Há algo de voyeur no olhar que vê o mundo, em Mayrant Gallo. São retinas que devoram a imagem, como as dos autores de pulp fiction ou dos cartoons, como Matt Groening, dos Simpsons. Mayrant busca saciar a sede do leitor por narrativas e o formato que ele prefere é o “caso”. O caso bem contado e o mal contado. Às vezes, o caso “mal contado”, lacônico, com palavras imprecisas, serve melhor ao autor e ao leitor, pois restam lacunas a serem preenchidas. Ele deixa as brechas para os leitores penetrarem e trazerem as histórias para suas vidas.
Mayrant Gallo também teoriza, metalingüísticamente, em seu quase-conto “O padeiro”. Ali, o autor ironiza o mito de que, em literatura, o mais difícil é começar, isto é, pegar um ponto de vista, um ponto de observação para narrar. Então, ele começa a narrar e abandona, para deixar o espaço livre à imaginação, que será sempre mais lépida do que as palavras.
Sente-se a presença de um certo gosto de classe média na escrita de Mayrant Gallo. É quase impossível para um autor escapar da prisão trancafiada por dentro que é a sua cultura. No entanto, Mayrant pratica também a crítica ao viver da classe média, mostrando a incerteza e a precariedade do mundo real, contra a idéia de perenidade e continuidade que norteia a mentalidade dessa classe social pretensiosa. É aí que se percebe a estatura do escritor, medida pela sua capacidade de criticar o seu meio e suas crenças aferradas, captar o absurdo e o paradoxo da existência humana.
Nicolau e Ricardo, seus heróis detetives, são homens indecisos, sem uma causa, talvez nem mesmo uma amizade sincera entre eles próprios. Um “par ímpar”, como diria Oswald (trocadilho que Oswald usou para o casal Oswald-Pagu). Vivem cada dia, sobrevivem. Parecem representar a era da fragmentação, do individualismo, da relativização.
Cabe à crítica, atualmente, descobrir e indicar autores, textos, sem adjetivá-los. A obra de Mayrant Gallo merece ser lida por captar o espírito da atualidade, algo que nem sempre somos capazes de realizar, ocupados que estamos em viver irrefletidamente a era do absurdo.
* LUCIANO RODRIGUES LIMA
Professor Adjunto da Universidade Federal da Bahia
Professor Titular da Universidade do Estado da Bahia
5 comentários:
não entendi: o motorista do táxi também era movido à gasolina?

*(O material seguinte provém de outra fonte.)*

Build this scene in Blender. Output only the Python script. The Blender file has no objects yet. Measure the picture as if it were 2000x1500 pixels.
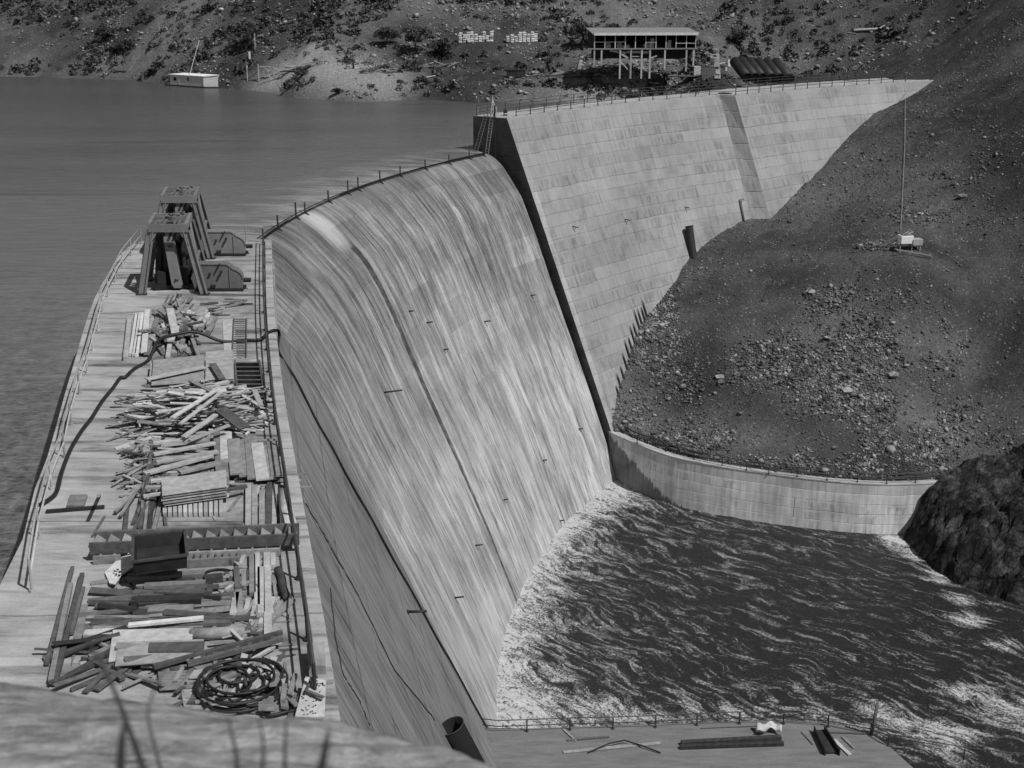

É, sou mesmo antiga, nem um pouco moderna, pós-moderna então...
não tenho fôlego para ler tantas linhas com tantas citações, decididamente também não afino com academias!
Que pena, amigo Wilson!
O bom e velho Luciano Lima começa a dar sinais de esclerose, não houve nada pior no último ano do que esse arremedo de texticulos do Senhor Gallo, triste.
Eu aprecio a literatura do Mayrant. E conheço outros leitores que também gostam dos minicontos do autor. No fundo, é tudo uma questão de gosto e opinião. Respeito os comentários contrários, mas acho desnecessário apelar para um tom desrespeitoso.
W.G.
Mayrant é maravilhoso, como escritor e como pessoa. Foi meu professor em 2005 e, ainda hoje, é meu eterno mestre e amigo. Gostei da resenha. Ela me será muito útil, caso siga com o propósito de estudar a obra do Gallo, no mestrado. No mais, parabéns por divulgar ótimos autores, Gorj. Um grande abraço.
Obrigado, Wilson! Quanto aos ressentidos, nem mesmo os lamento, afinal de contas nem Jesus Cristo é uma unanimidade. E de maus leitores o Brasil está cheio! Abraço, companheiro!